Таким образом, альфа и омега «Утра» – ненависть к Америке и ео ipso [5] (как выражаются сотрудники того же «Утра») – любовь к родине, то есть к Москве. Ничто, по их мнению, так не противоположно Америке, как Москва: там, видите, паровая выводка народности,{16} а здесь настоящая огородная народность; там польза и утилитаризм, а Москва постоянно «ведет борьбу против заразительного принципа утилитарного поветрия», – и в доказательство своего мнения о принципе поветрия (твердый, должно быть, принцип!) предисловие приводит одно из важнейших исторических событий, которое, по его собственному признанию, «имеет для него глубокое значение» и на котором оно «останавливается с любовью».
«Укажем, – говорит предисловие, – на один факт, поясняющий наш взгляд на Москву. Давно ли у нас стали плодиться журналы, а в Петербурге (по вычислению, за которое мы обязаны «Современнику» [6]) в 1858 году уже выходило двадцать девять уличных листков,{17} которых единственным побуждением (побуждением листков? и к чему?) была торговая спекуляция не выше и не ниже открытия харчевни близ места, где бы вдруг должна была сойтись толпа рабочего народа (?!). В Москве до сегодня нет, кажется, ни одного подобного предприятия, и мы уверены, что не будет».

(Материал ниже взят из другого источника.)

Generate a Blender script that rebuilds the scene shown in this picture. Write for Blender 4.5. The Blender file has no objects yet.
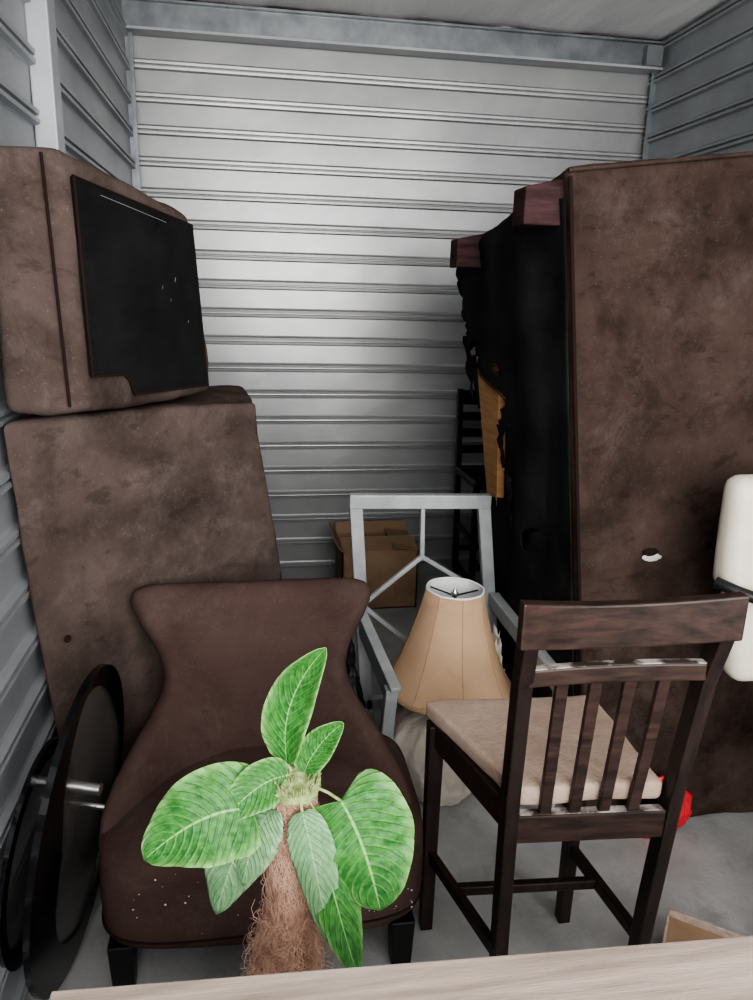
import bpy, bmesh, math, random
from mathutils import Matrix, Vector, noise
random.seed(7)
C=bpy.context.scene.collection
try: bpy.context.scene.view_settings.look='AgX - Medium High Contrast'
except Exception: pass
# ------------------------------------------------------------------ camera
A=math.radians(9.5);P=math.radians(15.5);R=math.radians(1.5);H=1.5
cam=bpy.data.cameras.new('camera');co=bpy.data.objects.new('camera',cam);C.objects.link(co)
co.matrix_world=Matrix.Translation((0,0,H))@Matrix.Rotation(-A,4,'Z')@Matrix.Rotation(math.pi/2-P,4,'X')@Matrix.Rotation(R,4,'Z')
cam.sensor_fit='VERTICAL';cam.sensor_height=24;cam.lens=18;cam.clip_start=.01
bpy.context.scene.camera=co
# ------------------------------------------------------------------ materials
def mat(name,c1,c2=None,scale=6,rough=.6,metal=0,bump=0,bscale=60,sheen=0,contrast=(.35,.65),detail=6,spec=.5,stretch=None,trans=0,coat=0,alpha=1):
    m=bpy.data.materials.new(name);m.use_nodes=True;N=m.node_tree.nodes;L=m.node_tree.links
    b=N['Principled BSDF'];b.inputs['Roughness'].default_value=rough;b.inputs['Metallic'].default_value=metal
    b.inputs['Specular IOR Level'].default_value=spec;b.inputs['Alpha'].default_value=alpha
    if sheen: b.inputs['Sheen Weight'].default_value=sheen;b.inputs['Sheen Roughness'].default_value=.5;b.inputs['Sheen Tint'].default_value=(*[min(1,c*3+.1) for c in c1],1)
    if trans: b.inputs['Transmission Weight'].default_value=trans
    if coat: b.inputs['Coat Weight'].default_value=coat;b.inputs['Coat Roughness'].default_value=.15
    tc=N.new('ShaderNodeTexCoord');mp=N.new('ShaderNodeMapping');L.new(tc.outputs['Object'],mp.inputs[0])
    if stretch: mp.inputs['Scale'].default_value=stretch
    if c2:
        n=N.new('ShaderNodeTexNoise');n.inputs['Scale'].default_value=scale;n.inputs['Detail'].default_value=detail;n.inputs['Roughness'].default_value=.6
        r=N.new('ShaderNodeValToRGB');r.color_ramp.elements[0].position=contrast[0];r.color_ramp.elements[1].position=contrast[1]
        r.color_ramp.elements[0].color=(*c1,1);r.color_ramp.elements[1].color=(*c2,1)
        L.new(mp.outputs[0],n.inputs['Vector']);L.new(n.outputs['Fac'],r.inputs[0]);L.new(r.outputs[0],b.inputs['Base Color'])
    else: b.inputs['Base Color'].default_value=(*c1,1)
    if bump:
        n2=N.new('ShaderNodeTexNoise');n2.inputs['Scale'].default_value=bscale;n2.inputs['Detail'].default_value=3
        bp=N.new('ShaderNodeBump');bp.inputs['Strength'].default_value=bump;bp.inputs['Distance'].default_value=.01
        L.new(mp.outputs[0],n2.inputs['Vector']);L.new(n2.outputs['Fac'],bp.inputs['Height']);L.new(bp.outputs[0],b.inputs['Normal'])
    return m
def noi_(m,s,d,ro,di,lo,hi,amt,st=None,loc=None):
    N=m.node_tree.nodes;L=m.node_tree.links;tc=[n for n in N if n.type=='TEX_COORD'][0]
    n=N.new('ShaderNodeTexNoise');n.inputs['Scale'].default_value=s;n.inputs['Detail'].default_value=d;n.inputs['Roughness'].default_value=ro;n.inputs['Distortion'].default_value=di
    r=N.new('ShaderNodeValToRGB');r.color_ramp.elements[0].position=lo;r.color_ramp.elements[1].position=hi
    r.color_ramp.elements[0].color=(0,0,0,1);r.color_ramp.elements[1].color=(amt,)*3+(1,)
    mp=N.new('ShaderNodeMapping');mp.inputs['Scale'].default_value=st or (1,1,1);mp.inputs['Location'].default_value=loc or (0,0,0);L.new(tc.outputs['Object'],mp.inputs[0]);L.new(mp.outputs[0],n.inputs['Vector'])
    L.new(n.outputs['Fac'],r.inputs[0]);return r.outputs[0]
def over(m,col,f):
    N=m.node_tree.nodes;L=m.node_tree.links;b=N['Principled BSDF'];src=b.inputs['Base Color'].links[0].from_socket
    mx=N.new('ShaderNodeMix');mx.data_type='RGBA';mx.inputs[7].default_value=(*col,1);L.new(f,mx.inputs[0]);L.new(src,mx.inputs[6]);L.new(mx.outputs[2],b.inputs['Base Color'])
def suede(name,dark,light,scale=5,dust=(.20,.17,.155),dustamt=.5,nap=.35,bump=.3):
    """micro-suede: matted nap patches, fine pebble bump, dusty scuffs"""
    m=mat(name,dark,light,scale,rough=1,spec=.03,contrast=(.28,.72),detail=10)
    N=m.node_tree.nodes;L=m.node_tree.links;b=N['Principled BSDF']
    dk=tuple(c*.5 for c in dark)
    over(m,dk,noi_(m,5.5,8,.66,.4,.48,.68,nap))
    over(m,dk,noi_(m,13,6,.65,.3,.57,.66,nap*.7,(1,1,1.8),(3,1,5)))
    over(m,dust,noi_(m,5,12,.85,.3,.50,.74,dustamt,None,(7,7,7)))
    over(m,dust,noi_(m,22,5,.7,.8,.62,.72,dustamt*.4,(1,1,.5),(2,9,4)))
    over(m,dust,noi_(m,170,2,.6,0,.66,.72,.7*dustamt))
    vo=N.new('ShaderNodeTexNoise');vo.inputs['Scale'].default_value=130;vo.inputs['Detail'].default_value=2
    tc=[n for n in N if n.type=='TEX_COORD'][0];L.new(tc.outputs['Object'],vo.inputs['Vector'])
    n2=N.new('ShaderNodeTexNoise');n2.inputs['Scale'].default_value=8;n2.inputs['Detail'].default_value=3;L.new(tc.outputs['Object'],n2.inputs['Vector'])
    ad=N.new('ShaderNodeMath');ad.operation='MULTIPLY_ADD';ad.inputs[1].default_value=2.;L.new(n2.outputs['Fac'],ad.inputs[0]);L.new(vo.outputs['Fac'],ad.inputs[2])
    bp=N.new('ShaderNodeBump');bp.inputs['Strength'].default_value=bump;bp.inputs['Distance'].default_value=.006
    L.new(ad.outputs[0],bp.inputs['Height']);L.new(bp.outputs[0],b.inputs['Normal'])
    return m
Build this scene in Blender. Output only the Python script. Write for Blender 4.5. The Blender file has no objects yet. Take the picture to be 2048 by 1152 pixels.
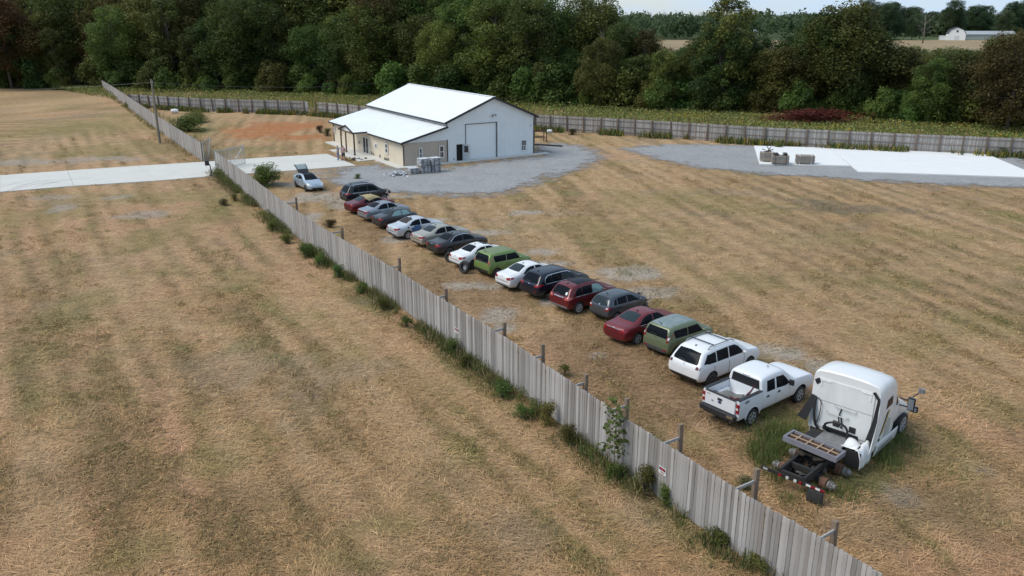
import bpy, bmesh, math, random
import numpy as np
from mathutils import Vector, Matrix
from mathutils.bvhtree import BVHTree
R = math.radians
S = bpy.context.scene
COL = S.collection
random.seed(7)
rng = np.random.default_rng(11)

# ------------------------------------------------------------ camera
FPX, CAMH, PITCH = 1625.0, 16.0, math.atan(540/1625.0)
cam_d = bpy.data.cameras.new('camera'); cam = bpy.data.objects.new('camera', cam_d); COL.objects.link(cam)
cam.location = (0, 0, CAMH); cam.rotation_euler = (math.pi/2-PITCH, 0, 0)
cam_d.sensor_width = 36; cam_d.lens = 36*FPX/2048; cam_d.clip_start = .5; cam_d.clip_end = 9000
S.camera = cam

# ------------------------------------------------------------ sky, sun, exposure
SUN_AZ, SUN_EL = R(-100), R(50)     # azimuth from +Y clockwise
w = bpy.data.worlds.new('World'); S.world = w; w.use_nodes = True
N = w.node_tree.nodes; LK = w.node_tree.links; N.clear()
wo = N.new('ShaderNodeOutputWorld'); bg = N.new('ShaderNodeBackground'); sky = N.new('ShaderNodeTexSky')
sky.sky_type = 'NISHITA'; sky.sun_disc = False; sky.sun_elevation = SUN_EL; sky.sun_rotation = SUN_AZ
sky.altitude = 200; sky.air_density = 1.2; sky.dust_density = .5; sky.ozone_density = 3
tc = N.new('ShaderNodeTexCoord'); mp = N.new('ShaderNodeMapping'); mp.inputs['Scale'].default_value = (1.6, 1.6, 9)
nz = N.new('ShaderNodeTexNoise'); nz.inputs['Scale'].default_value = 2.2; nz.inputs['Detail'].default_value = 7; nz.inputs['Roughness'].default_value = .6
rp = N.new('ShaderNodeValToRGB'); rp.color_ramp.elements[0].position = .36; rp.color_ramp.elements[1].position = .60
rp.color_ramp.elements[0].color = (.22,.22,.22,1); rp.color_ramp.elements[1].color = (.92,.92,.92,1)
mx = N.new('ShaderNodeMix'); mx.data_type = 'RGBA'
mx.inputs[7].default_value = (4.3, 5.5, 6.9, 1)       # cloud layer radiance before strength
LK.new(tc.outputs['Generated'], mp.inputs[0]); LK.new(mp.outputs[0], nz.inputs[0]); LK.new(nz.outputs['Fac'], rp.inputs[0])
LK.new(rp.outputs[0], mx.inputs[0]); LK.new(sky.outputs[0], mx.inputs[6]); LK.new(mx.outputs[2], bg.inputs[0]); LK.new(bg.outputs[0], wo.inputs[0])
bg.inputs[1].default_value = .095
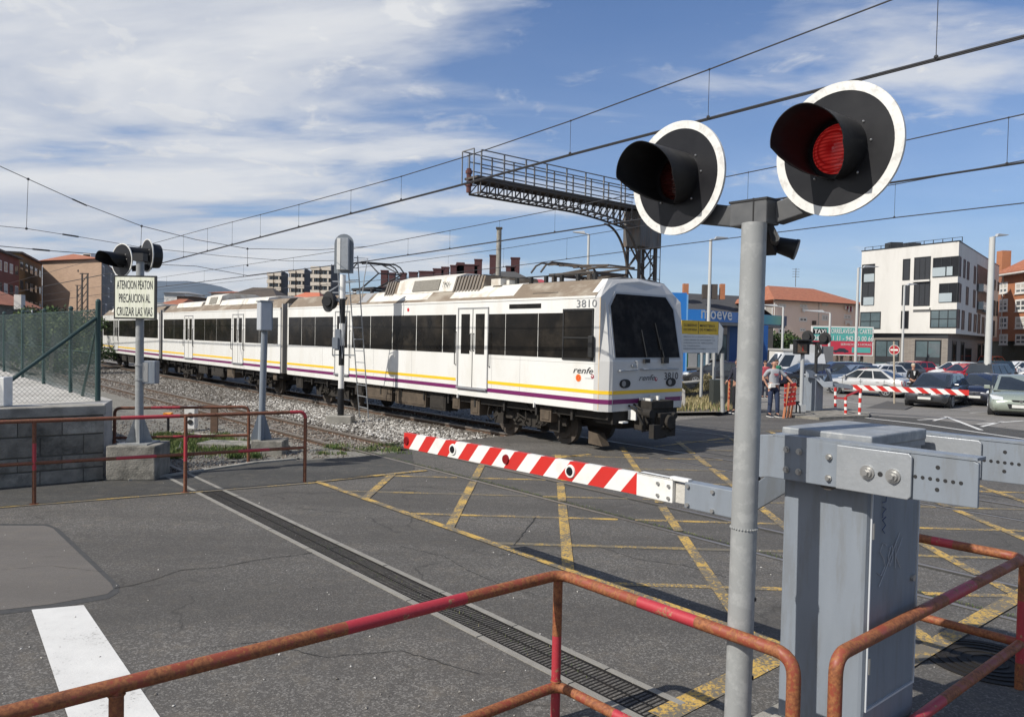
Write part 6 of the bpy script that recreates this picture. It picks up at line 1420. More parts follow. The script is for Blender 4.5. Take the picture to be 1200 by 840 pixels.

Какая сила мысли! Какая логическая последовательность! Теперь, – кажется, нет; а в будущем – наверное не будет. Это очень хорошо, и после такого образчика логики предисловия мы уже нимало не удивляемся, когда оно восклицает в заключение: «Как ни незначителен факт с виду, для нас он имеет глубокое значение, и мы останавливаемся на нем с любовью». Очевидно, что и здесь предисловие руководилось той же самой логикой: «Кажется, этот факт не имеет значения, но мы уверены, что он имеет глубокое значение». Славная логика в предисловии: как будто над ним трудились общими силами – и старая и молодая редакция!
Из любви к Москве, как противнице утилитаризма, проистекает в «Утре» защита теории искусства для искусства. До сих пор нигде, кажется, не было (и мы уверены, что не будет) так резко выражено последнее слово этой прилизанной теории, как в статьях «О поэзии Пушкина» Б. Алмазова и «О литтературе 1858 года» Б. А. …Толки об «искусстве для искусства» идут уже давно в русской литературе, но приверженцы чистой художественности так смутно, сбивчиво и разноречиво высказывали обыкновенно свои мнения, что не мудрено, если многие из читателей остаются до сих пор в недоумении относительно настоящего значения теории «искусства для искусства». Поэтому мы скажем о ней здесь несколько слов, прежде чем будем говорить о мнениях г. Алмазова.
Под теориею чистой художественности или искусства для искусства разумеется вовсе не то, когда от литературных произведений требуется соответствие идеи и формы и художественная отделка внешняя; к этой теории вовсе не принадлежит то, когда в писателе хотят видеть живую восприимчивость и теплое сочувствие к явлениям природы и жизни и уменье поэтически изображать их, переливать свое чувство в читателя. Нет, такие требования предъявляет всякий здравомыслящий человек, и только на основании их всякая, самая обыкновенная критика произносит свой суд о таланте писателя. Требования поборников «искусства для искусства» не те: они хотят – ни больше, ни меньше как того, чтобы писатель-художник удалялся от всяких жизненных вопросов, не имел никакого рассудочного убеждения, бежал от философии, как от чумы, и во что бы то ни стало – распевал бы, как птичка на ветке, по выражению Гете,{18} которое постоянно было их девизом. Остаток здравого смысла не дозволял, однако же, поклонникам чистой художественности высказывать свои требования слишком прямо и бесцеремонно. У них доставало рассудка, чтобы сообразить, что их требования, если их выразить без всяких прикрытий, будут смахивать на требование от писателя того, чтобы он весь век оставался круглым дураком. Поэтому они до сих пор старались смягчать свою теорию разными ограничениями и поэтическими обиняками; а противников своих старались выставить кулаками и если не Чичиковыми, то по малой мере Собакевичами, которые не умеют понимать ничего прекрасного и не имеют высокой страсти ни к чему, кроме приобретения материальной пользы. Благодаря таким эволюциям мнения их получали вид довольно приличный и обманывали даже многих людей не совсем глупых.